The government knows there is little likelihood of the independence movement taking root because public sentiment is overwhelmingly against it. So was it worth it for the government to make Hong Kong people fear for their own free speech rights just to ban a party that is in effect a fly without wings?

In announcing the ban, security secretary Lee saw the need to reassure Hong Kong people their freedoms are not at risk. This alone shows the government is well aware the ban has spooked the public. Many are already wondering who is next. Will the government now target activist groups that support self-determination, such as Demosistō?

Just saying Hong Kong people need not worry about lost freedoms isn't enough. It is imperative for the government to show the people they have nothing to fear. We have in recent years been rocked by many political events that were once alien to us – the 2014 Occupy uprising, the 2016 Mong Kok riots, the government ousting of six opposition legislators, the disqualification of Legislative Council candidates, and now the banning of the National Party.

These bombshells have combined to drive a wedge into our society, particularly between the younger generations on one side and the government and Beijing on the other. Young people now feel so much animosity towards the government and Beijing that they don't even want to be identified as Chinese, preferring to call themselves Hong Kong people instead.

Why do so many young people feel so divorced from the country more than 21 years after reunification even though they are ethnically Chinese? It is a paradoxical question with no easy answers. All sides are to blame for this painful situation.

The opposition insisted on so-called genuine democracy without giving due regard to Beijing's concerns. Beijing refused greater democracy for Hong Kong without trying to understand the people's aspirations for a genuine say in the electoral process as promised in the Basic Law.

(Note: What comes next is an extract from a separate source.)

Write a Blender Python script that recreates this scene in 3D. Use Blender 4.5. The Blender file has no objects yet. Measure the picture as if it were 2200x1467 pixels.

Government incompetence led to unaffordable housing, stagnant wages, and a widening wealth gap which in turn caused young people to lose hope in the future. Their disillusionment with what they saw as an unfair society spawned radical politics, contempt for the local and Beijing governments, and an identity crisis which lit the fuse for the independence movement.

Hong Kong and Macau Affairs director Zhang Xiaoming last week urged Hong Kong's young people to use the express railway to understand the country more. It should concern us that a top mainland official still feels the need to reach out to young Hong Kong people 21 years after reunification. I fear his words will fall on deaf ears.

China is rising but Hong Kong's youths, born in a free society, find alien Beijing's tight restrictions on the internet, political activities, free speech, and its Orwellian monitoring of the movements of citizens. Distressing as it is to say it but Beijing has an uphill battle winning the hearts and minds of Hong Kong's younger generations.